Sunday, January 6, 2013

Review: Fathomless

Fathomless
Author: Jackson Pearce
Published: September 4, 2012
291 pages
4 Gold Stars

(summary from Goodreads)

Celia Reynolds is the youngest in a set of triplets and the one with the least valuable power. Anne can see the future, and Jane can see the present, but all Celia can see is the past. And the past seems so insignificant -- until Celia meets Lo.

Lo doesn't know who she is. Or who she was. Once a human, she is now almost entirely a creature of the sea -- a nymph, an ocean girl, a mermaid -- all terms too pretty for the soulless monster she knows she's becoming. Lo clings to shreds of her former self, fighting to remember her past, even as she's tempted to embrace her dark immortality.

When a handsome boy named Jude falls off a pier and into the ocean, Celia and Lo work together to rescue him from the waves. The two form a friendship, but soon they find themselves competing for Jude's affection. Lo wants more than that, though. According to the ocean girls, there's only one way for Lo to earn back her humanity. She must persuade a mortal to love her . . . and steal his soul.


I first discovered Pearce when the cover of Sisters Red intrigued the hell out of me and I just had to read it. I loved it and knew I would enjoy any of her other fairytale retellings. I have yet to read Sweetly, a retelling of Hansel and Gretel since I'm not much of a fan of that fairy tale, but as soon as I saw she had written a retelling of The Little Mermaid, I knew I had to have it. And of course, she did not disappoint.

The Little Mermaid is one of my favourite fairy tales, though the real version is much different than the Disney one. In the Anderson version, the mermaid must get a man to love her so she can take his soul and become human. Pearce takes this version and gives her own twisted change to it. In her version, the mermaids used to be girls and were turned into ocean girls (they do not have fins) and must steal a soul in order to become human again. They forget about their old life and fall into the sea until they grow old and become "angels"'. Lo, an ocean girl, is desperately trying to grasp her old life and wants so badly to be human again. And when she helps rescue a boy who has fallen into the ocean, she thinks she may have finally found a way out.

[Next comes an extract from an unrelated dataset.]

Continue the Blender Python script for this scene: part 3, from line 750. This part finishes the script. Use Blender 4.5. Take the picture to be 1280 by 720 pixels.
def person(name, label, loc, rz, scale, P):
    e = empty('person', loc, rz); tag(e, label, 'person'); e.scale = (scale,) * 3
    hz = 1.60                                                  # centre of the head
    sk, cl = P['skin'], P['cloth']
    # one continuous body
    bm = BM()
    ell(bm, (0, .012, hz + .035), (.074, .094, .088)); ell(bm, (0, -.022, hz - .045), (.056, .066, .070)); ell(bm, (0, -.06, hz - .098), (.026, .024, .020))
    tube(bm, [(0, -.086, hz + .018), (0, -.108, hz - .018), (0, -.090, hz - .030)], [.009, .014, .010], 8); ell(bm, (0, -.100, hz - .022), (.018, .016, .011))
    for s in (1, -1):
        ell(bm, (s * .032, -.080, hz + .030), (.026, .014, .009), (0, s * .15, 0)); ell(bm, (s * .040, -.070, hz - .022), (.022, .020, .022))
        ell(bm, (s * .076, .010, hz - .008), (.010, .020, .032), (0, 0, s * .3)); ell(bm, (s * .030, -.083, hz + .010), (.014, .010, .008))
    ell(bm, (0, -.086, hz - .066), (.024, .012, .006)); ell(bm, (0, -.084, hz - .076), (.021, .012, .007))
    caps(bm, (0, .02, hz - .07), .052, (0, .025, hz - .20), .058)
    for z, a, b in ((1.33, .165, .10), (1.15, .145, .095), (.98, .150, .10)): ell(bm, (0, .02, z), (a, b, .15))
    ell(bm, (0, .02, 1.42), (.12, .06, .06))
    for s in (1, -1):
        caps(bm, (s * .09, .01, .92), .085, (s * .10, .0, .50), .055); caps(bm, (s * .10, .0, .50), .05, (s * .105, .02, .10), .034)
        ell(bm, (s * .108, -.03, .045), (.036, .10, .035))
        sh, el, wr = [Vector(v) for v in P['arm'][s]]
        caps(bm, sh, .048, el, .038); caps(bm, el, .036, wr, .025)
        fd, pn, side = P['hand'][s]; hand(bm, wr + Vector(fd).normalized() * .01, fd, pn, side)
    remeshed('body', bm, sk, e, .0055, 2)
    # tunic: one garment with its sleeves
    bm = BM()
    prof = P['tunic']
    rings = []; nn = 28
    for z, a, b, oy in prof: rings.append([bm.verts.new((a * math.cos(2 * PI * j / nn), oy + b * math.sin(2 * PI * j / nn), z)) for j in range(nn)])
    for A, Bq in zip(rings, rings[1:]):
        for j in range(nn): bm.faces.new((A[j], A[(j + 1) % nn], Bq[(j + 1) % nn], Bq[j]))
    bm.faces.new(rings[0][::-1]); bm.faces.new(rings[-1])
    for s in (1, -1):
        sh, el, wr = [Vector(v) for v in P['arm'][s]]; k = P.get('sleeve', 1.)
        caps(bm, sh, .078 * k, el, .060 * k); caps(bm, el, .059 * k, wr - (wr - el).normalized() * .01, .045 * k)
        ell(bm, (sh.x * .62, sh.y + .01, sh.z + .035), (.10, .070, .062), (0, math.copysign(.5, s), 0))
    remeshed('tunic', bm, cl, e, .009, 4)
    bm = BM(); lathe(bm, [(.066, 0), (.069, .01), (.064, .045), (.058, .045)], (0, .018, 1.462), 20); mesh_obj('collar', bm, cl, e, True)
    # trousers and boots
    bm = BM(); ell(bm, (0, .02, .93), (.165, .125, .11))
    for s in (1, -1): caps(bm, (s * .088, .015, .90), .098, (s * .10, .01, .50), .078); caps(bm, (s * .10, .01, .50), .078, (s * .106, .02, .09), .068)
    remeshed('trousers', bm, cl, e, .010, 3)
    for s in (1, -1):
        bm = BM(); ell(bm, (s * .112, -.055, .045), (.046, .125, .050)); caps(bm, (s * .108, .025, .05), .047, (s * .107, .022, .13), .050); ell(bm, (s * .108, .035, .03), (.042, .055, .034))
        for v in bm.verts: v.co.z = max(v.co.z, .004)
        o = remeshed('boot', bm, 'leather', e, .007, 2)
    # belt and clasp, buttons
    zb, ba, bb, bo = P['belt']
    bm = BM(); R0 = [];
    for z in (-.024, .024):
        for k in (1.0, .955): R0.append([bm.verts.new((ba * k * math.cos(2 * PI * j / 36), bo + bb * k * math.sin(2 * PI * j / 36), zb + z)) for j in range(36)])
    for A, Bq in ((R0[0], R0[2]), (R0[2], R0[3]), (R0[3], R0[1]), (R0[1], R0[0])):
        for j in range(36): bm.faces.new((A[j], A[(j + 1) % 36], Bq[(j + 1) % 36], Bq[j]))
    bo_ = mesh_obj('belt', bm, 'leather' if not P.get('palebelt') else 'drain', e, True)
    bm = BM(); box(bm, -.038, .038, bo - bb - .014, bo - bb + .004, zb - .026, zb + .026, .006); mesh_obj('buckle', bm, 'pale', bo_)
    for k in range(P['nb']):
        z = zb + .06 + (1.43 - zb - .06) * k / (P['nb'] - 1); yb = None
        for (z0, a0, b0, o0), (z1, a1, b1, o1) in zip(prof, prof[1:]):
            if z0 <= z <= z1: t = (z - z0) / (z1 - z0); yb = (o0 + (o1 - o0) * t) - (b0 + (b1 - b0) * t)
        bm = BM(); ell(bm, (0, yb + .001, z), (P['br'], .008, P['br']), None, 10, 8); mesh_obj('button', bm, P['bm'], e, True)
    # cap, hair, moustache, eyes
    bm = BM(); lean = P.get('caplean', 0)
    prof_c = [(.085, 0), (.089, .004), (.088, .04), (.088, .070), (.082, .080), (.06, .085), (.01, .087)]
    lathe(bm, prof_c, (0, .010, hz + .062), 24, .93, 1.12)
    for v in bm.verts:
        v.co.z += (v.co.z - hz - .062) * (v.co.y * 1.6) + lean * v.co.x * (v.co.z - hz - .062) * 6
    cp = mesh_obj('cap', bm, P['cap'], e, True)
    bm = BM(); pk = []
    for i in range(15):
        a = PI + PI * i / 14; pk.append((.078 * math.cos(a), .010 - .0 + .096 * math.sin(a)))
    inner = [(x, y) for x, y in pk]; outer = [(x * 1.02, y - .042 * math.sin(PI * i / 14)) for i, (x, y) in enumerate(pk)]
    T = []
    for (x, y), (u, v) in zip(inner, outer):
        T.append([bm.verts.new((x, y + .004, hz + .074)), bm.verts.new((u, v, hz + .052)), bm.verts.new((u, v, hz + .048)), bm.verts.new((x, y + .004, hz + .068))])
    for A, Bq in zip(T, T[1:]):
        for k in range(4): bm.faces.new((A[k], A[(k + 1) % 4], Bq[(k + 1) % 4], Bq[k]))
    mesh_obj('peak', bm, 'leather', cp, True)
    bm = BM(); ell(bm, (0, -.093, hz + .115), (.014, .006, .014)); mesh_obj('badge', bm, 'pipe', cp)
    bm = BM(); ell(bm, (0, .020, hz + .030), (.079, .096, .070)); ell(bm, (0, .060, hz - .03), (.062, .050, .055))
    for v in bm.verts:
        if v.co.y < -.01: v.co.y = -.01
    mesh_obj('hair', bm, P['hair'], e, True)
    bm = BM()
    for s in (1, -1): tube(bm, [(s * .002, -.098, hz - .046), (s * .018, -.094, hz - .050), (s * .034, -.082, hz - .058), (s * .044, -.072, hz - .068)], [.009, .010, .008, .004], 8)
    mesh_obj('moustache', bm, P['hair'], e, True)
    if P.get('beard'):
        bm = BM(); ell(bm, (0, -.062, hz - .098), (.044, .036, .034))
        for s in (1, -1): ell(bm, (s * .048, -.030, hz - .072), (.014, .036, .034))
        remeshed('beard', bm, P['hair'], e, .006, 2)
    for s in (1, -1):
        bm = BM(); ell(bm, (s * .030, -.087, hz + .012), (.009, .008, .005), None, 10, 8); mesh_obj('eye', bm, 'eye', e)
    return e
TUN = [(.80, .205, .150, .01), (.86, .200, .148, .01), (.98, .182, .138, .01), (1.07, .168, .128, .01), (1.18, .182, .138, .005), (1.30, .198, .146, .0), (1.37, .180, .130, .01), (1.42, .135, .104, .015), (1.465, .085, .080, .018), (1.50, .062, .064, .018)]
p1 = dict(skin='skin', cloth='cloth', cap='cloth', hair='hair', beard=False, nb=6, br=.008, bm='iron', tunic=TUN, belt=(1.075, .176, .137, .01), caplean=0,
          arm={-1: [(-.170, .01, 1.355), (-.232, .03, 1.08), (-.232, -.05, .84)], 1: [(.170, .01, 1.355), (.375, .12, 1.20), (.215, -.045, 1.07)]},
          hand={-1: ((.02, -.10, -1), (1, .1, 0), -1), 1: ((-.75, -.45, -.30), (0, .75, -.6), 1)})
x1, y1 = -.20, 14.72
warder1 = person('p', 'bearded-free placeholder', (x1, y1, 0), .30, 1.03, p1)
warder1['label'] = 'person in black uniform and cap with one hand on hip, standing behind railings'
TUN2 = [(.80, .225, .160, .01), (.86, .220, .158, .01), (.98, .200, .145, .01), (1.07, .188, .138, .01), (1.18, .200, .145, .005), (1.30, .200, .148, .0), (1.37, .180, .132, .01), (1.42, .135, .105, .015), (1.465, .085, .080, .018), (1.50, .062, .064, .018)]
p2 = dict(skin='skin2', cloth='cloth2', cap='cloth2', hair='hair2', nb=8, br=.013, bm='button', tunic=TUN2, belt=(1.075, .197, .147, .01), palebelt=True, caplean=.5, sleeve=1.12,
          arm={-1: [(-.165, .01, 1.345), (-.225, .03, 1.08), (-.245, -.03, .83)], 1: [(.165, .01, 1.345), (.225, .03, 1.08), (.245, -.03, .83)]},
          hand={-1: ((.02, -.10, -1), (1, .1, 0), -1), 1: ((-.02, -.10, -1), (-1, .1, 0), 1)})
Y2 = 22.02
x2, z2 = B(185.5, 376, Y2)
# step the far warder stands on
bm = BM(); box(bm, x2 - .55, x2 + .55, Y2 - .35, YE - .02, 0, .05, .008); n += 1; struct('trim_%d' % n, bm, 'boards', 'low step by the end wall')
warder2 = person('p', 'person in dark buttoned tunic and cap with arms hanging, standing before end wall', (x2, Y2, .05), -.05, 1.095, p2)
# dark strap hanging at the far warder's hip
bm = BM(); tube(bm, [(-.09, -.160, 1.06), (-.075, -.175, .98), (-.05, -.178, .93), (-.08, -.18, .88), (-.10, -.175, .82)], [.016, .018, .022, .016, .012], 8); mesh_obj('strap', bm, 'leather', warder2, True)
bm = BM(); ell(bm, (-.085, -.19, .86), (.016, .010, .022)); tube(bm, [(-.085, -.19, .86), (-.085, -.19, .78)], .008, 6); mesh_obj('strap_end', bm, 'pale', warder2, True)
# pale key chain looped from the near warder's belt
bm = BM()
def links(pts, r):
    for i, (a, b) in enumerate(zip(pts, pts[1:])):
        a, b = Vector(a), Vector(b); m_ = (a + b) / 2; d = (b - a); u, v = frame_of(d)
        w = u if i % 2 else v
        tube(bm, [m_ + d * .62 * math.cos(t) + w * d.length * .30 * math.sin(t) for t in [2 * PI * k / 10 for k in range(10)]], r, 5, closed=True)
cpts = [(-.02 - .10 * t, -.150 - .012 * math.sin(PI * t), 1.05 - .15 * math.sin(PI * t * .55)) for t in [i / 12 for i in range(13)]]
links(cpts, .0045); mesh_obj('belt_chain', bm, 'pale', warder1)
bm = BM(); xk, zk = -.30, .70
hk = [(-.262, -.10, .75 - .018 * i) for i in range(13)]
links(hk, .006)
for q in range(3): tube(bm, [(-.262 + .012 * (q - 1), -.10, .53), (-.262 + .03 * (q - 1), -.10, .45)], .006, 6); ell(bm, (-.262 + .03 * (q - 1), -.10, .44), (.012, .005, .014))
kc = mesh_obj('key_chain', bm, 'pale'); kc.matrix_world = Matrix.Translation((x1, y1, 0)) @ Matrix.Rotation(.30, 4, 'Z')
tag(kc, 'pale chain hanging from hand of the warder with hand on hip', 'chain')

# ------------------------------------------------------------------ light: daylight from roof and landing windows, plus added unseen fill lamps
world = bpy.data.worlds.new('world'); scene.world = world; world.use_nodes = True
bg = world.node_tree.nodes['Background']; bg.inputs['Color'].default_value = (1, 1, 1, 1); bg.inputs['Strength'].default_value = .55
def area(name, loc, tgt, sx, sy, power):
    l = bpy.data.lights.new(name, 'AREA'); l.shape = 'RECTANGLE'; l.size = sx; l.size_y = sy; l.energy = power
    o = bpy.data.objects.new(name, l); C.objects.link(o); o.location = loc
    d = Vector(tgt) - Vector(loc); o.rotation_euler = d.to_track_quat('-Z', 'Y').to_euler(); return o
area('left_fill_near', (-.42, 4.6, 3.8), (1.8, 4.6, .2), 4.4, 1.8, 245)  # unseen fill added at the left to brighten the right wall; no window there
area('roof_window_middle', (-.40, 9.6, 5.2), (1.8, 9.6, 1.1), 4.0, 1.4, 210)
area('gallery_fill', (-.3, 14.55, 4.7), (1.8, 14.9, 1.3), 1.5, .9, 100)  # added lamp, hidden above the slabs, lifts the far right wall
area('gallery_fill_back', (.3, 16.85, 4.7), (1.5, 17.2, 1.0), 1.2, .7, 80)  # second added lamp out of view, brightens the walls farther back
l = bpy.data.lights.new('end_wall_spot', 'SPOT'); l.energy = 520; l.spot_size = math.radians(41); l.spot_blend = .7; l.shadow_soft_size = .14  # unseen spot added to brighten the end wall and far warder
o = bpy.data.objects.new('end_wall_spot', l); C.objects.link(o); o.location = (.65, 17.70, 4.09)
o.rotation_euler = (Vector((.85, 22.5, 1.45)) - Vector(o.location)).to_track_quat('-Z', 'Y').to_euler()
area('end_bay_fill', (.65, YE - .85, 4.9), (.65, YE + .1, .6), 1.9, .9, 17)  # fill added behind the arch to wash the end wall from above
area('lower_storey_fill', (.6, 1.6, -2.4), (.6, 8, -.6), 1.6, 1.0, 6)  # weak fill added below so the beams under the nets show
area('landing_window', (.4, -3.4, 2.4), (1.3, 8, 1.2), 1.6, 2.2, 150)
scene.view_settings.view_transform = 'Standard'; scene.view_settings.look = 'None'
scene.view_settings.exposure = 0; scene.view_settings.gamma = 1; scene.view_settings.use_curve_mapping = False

Celia also helps save the boy. Not quite a regular human herself, Celia can see into people's pasts just by touching them. Her twin sisters can see into the present and future respectively and she has always felt left out because who wants to see into the past when you can see the future? But when she accidentally reads the mysterious ocean girl and notices that she can't remember her own name, she decides she needs to help her. While getting to know Jude, the boy she saved, she also gets to know Lo and tries to help her remember her old life.

The alternating points of view let us get into both girls' heads. We get to see what happens under the ocean and get to see Celia fall for Jude. Both girls have qualities to like and dislike, but I was rooting for Celia to get Jude the whole way. But that may have been because Jude would die if he picked Lo, but I did want her to become human as well. I wouldn't have minded i this book were 100 pages longer just so I could get to know the girls better. There is still a lot of mystery behind the ocean girls and who turned them into what they are and I wish I had a backstory for that. I do hope there will be more, but I'm sure there won't be. Either way, I hope Pearce continues to adapt fairy tales since she does a bang up job at it.

“The cruelest thing, hope, the way it strings you along, the way it makes you believe.”